The graphic series listed are of two kinds: superheroes - the Justice titles; dark fantasy - the rest. Further, Hellblazer is not only dark fantasy but fantasy horror. Superheroes is a composite genre incorporating fantasy:



the origin stories of Wonder Woman and of Captain Marvel refer to classical gods;
Superman's origin is extraterrestrial, therefore science fictional, but he coexists with WW, Cap and other characters whose powers are magical, not scientific;
the earlier Hawkman's origin was not extraterrestrial but reincarnational;
the Spectre and Deadman are ghosts. 

In addition, Thomas' Last Days of the Justice Society of America features the Aesir and Millar's Justice League: Paradise Lost features the angelic host which is why these two works are listed here.

In Black Easter, we are told that the demons are winning Armageddon because God is dead. In The Day After Judgement, Satan has become God but offers Godhood to mankind. In Gaiman's Sandman, Lucifer Morningstar retires as Lord of Hell. Thus, both Blish and Gaiman show us the Devil after he has ceased to be the Adversary, although they are different versions of the Devil. Blish shows us the Dantean Satan, albeit in a changed context, whereas Gaiman's Lucifer, especially as developed in the sequel by Carey, is dedicated to self-will, not to malice.

Blish's two fantasies refer to the Bible, Dante, Milton and CS Lewis. Moore and Gaiman also make scriptural and literary references. Additionally, the publishing schedule of comic books generates an indefinitely prolonged narrative that can become merely self-referential. A single company publishes several interconnected monthly titles for many years or, in some cases, decades. In the few works mentioned here, a continuous narrative stretches from the Spear of Destiny, which pierced Christ's side on the Cross, to a new universe with no Hell. Hitler uses the Spear to conjure Ragnarok. The Justice Society, merging with the Aesir, endlessly re-fights Ragnarok, thus indefinitely postponing its expected outcome, the destruction of this universe. Or so they think. That is where writer Roy Thomas leaves them.
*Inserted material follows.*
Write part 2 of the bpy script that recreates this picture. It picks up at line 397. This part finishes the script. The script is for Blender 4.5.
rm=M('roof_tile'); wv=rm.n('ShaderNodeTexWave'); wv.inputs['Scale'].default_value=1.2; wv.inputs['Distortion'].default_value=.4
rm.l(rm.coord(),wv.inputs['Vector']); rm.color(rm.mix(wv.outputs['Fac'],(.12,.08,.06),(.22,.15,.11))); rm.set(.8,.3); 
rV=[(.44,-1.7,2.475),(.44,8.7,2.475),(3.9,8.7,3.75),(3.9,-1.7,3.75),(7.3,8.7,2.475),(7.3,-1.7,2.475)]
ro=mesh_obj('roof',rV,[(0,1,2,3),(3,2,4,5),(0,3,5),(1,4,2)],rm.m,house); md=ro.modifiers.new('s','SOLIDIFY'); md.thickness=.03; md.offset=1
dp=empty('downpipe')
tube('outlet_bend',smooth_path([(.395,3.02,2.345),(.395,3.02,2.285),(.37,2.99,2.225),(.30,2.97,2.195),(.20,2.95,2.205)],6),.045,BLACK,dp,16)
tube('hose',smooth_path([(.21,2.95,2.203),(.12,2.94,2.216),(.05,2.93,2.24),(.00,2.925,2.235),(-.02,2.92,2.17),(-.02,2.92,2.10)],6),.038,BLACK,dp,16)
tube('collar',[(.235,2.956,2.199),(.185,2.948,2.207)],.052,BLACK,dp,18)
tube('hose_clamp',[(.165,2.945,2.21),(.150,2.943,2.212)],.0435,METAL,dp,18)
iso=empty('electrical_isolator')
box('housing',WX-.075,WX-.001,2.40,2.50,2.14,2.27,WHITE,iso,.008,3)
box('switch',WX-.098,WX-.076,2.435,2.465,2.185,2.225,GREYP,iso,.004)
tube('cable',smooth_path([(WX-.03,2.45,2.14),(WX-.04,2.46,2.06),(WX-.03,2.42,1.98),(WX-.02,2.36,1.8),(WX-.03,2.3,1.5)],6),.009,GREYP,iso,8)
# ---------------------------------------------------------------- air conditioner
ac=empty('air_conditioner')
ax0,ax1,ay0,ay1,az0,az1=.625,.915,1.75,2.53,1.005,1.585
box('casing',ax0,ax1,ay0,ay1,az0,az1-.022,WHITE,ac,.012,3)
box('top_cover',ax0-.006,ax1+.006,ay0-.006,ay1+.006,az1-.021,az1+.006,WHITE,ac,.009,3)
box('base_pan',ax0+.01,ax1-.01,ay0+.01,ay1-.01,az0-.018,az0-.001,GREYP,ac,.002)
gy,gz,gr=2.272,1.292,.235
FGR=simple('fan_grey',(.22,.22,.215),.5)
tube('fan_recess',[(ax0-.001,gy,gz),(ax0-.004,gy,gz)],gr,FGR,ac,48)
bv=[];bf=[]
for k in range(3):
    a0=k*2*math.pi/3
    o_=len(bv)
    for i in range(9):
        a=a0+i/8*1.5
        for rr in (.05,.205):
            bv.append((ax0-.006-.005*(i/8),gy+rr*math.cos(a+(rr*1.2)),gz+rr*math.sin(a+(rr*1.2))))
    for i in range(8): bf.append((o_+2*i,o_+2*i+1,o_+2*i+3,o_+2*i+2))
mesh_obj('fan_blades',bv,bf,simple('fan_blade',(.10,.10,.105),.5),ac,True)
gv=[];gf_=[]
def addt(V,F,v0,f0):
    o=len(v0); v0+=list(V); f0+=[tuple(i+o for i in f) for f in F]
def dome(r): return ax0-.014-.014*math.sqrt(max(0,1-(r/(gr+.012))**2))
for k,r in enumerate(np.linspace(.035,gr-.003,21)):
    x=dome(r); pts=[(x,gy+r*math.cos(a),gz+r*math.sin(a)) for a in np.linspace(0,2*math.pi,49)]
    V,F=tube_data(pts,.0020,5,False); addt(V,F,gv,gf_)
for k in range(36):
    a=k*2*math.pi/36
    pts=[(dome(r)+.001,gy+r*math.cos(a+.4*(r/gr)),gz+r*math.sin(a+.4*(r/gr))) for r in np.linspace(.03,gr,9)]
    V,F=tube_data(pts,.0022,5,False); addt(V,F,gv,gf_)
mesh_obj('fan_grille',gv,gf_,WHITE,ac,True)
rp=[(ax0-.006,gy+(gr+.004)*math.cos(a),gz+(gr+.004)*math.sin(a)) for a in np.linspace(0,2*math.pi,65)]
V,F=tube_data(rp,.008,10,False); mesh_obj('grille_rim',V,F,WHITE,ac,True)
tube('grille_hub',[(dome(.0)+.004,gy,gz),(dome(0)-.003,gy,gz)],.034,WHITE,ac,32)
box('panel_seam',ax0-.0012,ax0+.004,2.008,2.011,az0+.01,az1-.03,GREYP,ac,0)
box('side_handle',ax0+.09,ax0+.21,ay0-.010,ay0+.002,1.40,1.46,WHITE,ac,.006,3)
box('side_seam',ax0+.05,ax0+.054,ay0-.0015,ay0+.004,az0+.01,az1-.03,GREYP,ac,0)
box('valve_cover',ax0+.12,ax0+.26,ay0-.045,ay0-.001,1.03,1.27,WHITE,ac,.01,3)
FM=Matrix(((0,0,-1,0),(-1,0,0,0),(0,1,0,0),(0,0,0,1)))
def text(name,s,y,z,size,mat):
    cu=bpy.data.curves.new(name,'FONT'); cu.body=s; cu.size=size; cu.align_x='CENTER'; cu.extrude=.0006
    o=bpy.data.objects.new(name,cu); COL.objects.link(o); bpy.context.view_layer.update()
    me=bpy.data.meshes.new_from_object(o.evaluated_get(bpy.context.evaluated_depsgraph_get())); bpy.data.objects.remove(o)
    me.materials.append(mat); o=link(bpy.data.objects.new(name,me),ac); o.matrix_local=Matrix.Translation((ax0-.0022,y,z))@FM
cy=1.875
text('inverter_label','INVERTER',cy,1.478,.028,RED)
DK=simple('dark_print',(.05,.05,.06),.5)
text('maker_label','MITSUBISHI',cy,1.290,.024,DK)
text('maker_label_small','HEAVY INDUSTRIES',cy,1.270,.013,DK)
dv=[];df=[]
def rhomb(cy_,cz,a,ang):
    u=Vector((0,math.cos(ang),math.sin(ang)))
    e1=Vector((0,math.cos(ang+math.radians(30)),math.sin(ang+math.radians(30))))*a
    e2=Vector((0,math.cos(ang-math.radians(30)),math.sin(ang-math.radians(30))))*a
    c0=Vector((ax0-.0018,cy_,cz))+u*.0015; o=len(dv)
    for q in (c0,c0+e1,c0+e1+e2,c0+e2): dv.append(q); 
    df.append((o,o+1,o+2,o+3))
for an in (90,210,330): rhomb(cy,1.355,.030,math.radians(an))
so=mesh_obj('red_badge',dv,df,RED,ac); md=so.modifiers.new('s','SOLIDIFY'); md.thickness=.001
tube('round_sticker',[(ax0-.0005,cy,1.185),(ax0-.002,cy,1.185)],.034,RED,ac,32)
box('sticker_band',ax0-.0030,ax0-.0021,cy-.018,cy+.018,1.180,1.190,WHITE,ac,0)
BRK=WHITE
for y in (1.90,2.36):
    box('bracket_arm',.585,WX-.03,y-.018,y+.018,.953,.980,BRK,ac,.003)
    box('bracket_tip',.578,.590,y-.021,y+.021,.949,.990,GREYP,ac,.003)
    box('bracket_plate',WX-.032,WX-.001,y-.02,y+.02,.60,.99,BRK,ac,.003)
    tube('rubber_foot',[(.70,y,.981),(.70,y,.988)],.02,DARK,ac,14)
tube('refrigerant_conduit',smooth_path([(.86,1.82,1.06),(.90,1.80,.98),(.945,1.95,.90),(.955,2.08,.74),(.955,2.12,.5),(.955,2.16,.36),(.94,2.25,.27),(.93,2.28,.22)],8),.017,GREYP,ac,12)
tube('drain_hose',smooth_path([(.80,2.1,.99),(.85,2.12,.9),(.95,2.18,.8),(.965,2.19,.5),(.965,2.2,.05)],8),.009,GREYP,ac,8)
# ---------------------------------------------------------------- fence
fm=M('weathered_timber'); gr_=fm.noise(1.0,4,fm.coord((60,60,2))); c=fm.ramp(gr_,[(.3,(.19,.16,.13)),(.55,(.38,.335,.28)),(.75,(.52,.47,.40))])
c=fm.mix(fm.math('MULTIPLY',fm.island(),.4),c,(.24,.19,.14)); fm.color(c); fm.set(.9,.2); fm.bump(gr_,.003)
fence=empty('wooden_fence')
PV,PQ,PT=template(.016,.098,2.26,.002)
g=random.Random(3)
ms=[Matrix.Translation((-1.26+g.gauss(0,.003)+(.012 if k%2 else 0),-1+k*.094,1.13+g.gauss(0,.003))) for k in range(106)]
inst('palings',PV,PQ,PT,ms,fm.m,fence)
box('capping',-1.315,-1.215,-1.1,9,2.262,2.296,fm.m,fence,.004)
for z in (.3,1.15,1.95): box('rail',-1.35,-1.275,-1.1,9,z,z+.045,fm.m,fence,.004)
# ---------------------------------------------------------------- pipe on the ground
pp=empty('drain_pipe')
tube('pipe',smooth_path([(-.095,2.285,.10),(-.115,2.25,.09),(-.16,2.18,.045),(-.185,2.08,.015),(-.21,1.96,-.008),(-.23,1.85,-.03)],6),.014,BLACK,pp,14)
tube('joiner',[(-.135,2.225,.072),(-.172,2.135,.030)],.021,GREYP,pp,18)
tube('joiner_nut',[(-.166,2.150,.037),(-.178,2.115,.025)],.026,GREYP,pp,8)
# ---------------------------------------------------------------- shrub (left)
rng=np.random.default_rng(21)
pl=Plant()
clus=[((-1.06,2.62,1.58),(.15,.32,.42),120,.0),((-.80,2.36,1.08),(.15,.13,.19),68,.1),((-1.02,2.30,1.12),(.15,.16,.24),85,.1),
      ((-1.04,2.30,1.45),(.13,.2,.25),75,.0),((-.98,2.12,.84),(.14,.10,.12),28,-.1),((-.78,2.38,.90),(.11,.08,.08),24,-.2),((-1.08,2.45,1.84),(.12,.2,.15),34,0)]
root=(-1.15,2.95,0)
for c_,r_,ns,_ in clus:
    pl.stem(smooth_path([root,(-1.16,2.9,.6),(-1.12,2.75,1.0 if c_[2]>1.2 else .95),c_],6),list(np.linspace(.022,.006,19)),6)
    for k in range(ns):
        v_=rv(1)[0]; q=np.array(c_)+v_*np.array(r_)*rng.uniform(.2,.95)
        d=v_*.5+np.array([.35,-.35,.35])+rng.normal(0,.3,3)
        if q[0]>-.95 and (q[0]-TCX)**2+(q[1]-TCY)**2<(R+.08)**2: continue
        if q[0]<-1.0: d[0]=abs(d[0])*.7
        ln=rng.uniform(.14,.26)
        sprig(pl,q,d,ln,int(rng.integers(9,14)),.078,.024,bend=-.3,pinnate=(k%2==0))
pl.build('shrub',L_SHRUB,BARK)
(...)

Gaiman reveals that the endlessly re-fought Ragnarok, with its versions of Odin and the other Aesir, is a simulation in a transparent sphere held in the hand of the Odin who co-exists with the title character of Sandman, Dream of the Endless. Lucifer has retired, expelled the damned from Hell and given the Key of this now empty realm to Dream. Odin and others want the Key. Odin hopes that Dream will exchange the Key for the miniature Ragnarok. He is puzzled by the intrusion of human heroes into the sphere but hopes that Dream will be interested because one of these heroes is the earlier, very different, version of Sandman.

In Lucifer, the retired Lucifer must cope when God also retires and is succeeded, after some confusion, by his granddaughter who abolishes Hell. Thus, a fictional continuity with three authors - Thomas, Gaiman and Carey - indirectly links the Spear to the new universe. However, it is not necessary that anyone notice this. The reader of Lucifer need not remember or even have read Thomas' story. Events of comparable magnitude, like an attempt to destroy Heaven in Moore's Swamp Thing or the Swamp Thing becoming God in Millar's Swamp Thing, have occurred between the Second World War and Carey's Second War in Heaven but these also need not be remembered. 

Each story is worth reading in its own right and they present an interesting sequence if read successively but that sequence is very much in the background and for immediate story purposes might as well not be there. I have summarised some interconnected narratives that I have valued but they have been left behind by subsequent events that I have not read. Lucifer has gone but there is a new Dream and something else is happening with Swamp Thing. Comics continue and I might revisit them in future but for now I am re-reading Moore, Gaiman and Carey whose stories at least are of lasting value.